In this woefully fallen modern era, kids no longer go around in full darkness; most of the activity ends after the light fades. The littlest kids, toddlers really, are still taken around by their parents, but now they’re loaded into the family car and driven to the neighborhoods of friends and family (or simply driven to richer candy hunting grounds, sadly). The evening hour sees a few older kids going around, and then it’s over. But there’s no way for the early ones to see if the porch light is on; they come to the door in packs and ring and knock.

Other years here in the neighborhood, I’ve actually dressed up to give out candy, but always had a lot left over which inevitably got eaten by yours truly (David never was big on chocolate candy, and now he’s eating much too healthily). The last couple of years we haven’t bothered to get candy, and it got to be pretty irritating listening to the doorbell ring during the “early shift” of very young toddlers whose parents couldn’t tell the porch light was off. So we started putting chairs and things on the walkway, but they’d just push them out of the way or come around on the side where there’s a bare spot in the flowerbed.

So yesterday, after about the 4th or 5th doorbell rang AFTER placing lawn chairs on the walkway, between two big lilac bushes leading up to the door, I did the Mean Neighbor Lady thing.

I opened the door with a crash, stuck my head out (there were about 5 or 6 little kids running across the lawn, with an adult or two out on the sidewalk) and hollered,

“I’M SORRY, CHILDREN, THERE IS NO CANDY HERE. NO CANDY. THE WALKWAY IS BLOCKED.”

I heard a male voice calling to them “You guys have to pay attention – you have to look to see if the porch light is on.”

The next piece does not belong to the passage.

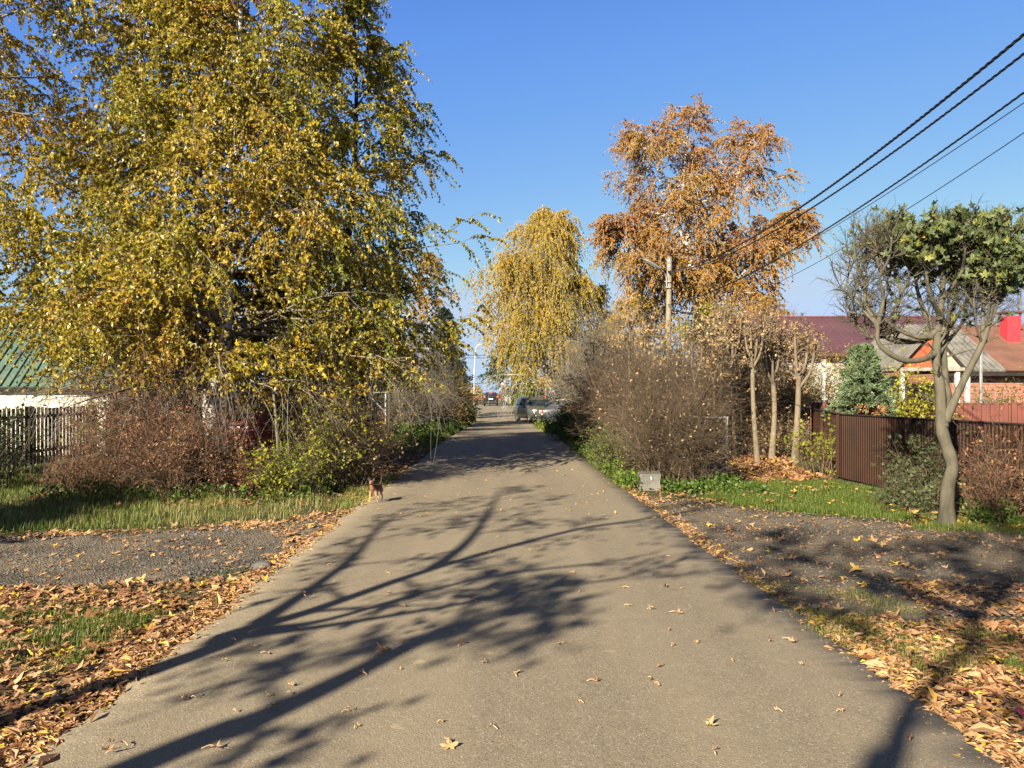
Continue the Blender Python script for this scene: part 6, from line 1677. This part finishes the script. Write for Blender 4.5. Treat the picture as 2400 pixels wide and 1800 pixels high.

I sighed and retreated to the hall, and after they left, rebuilt my barricades more thoroughly. That’s when I propped the second chair up against the door (which is not that great an idea if the house burst into flames set by aggravated trick-or-treat toddlers bent on candy-deprived revenge). And I also grabbed a big push-broom from the garage and propped it up over the doorbell. A broken mop stuck through the sides of the other chair into the lilac bushes on either side completed my anti-toddler defenses, but of course like the Maginot line there was a big gap on the side where we took out a juniper tree that was too close to the house.

Yes, my childhood self hates what I have become. Maybe I’d better buy some candy while it’s still in the stores but on markdown.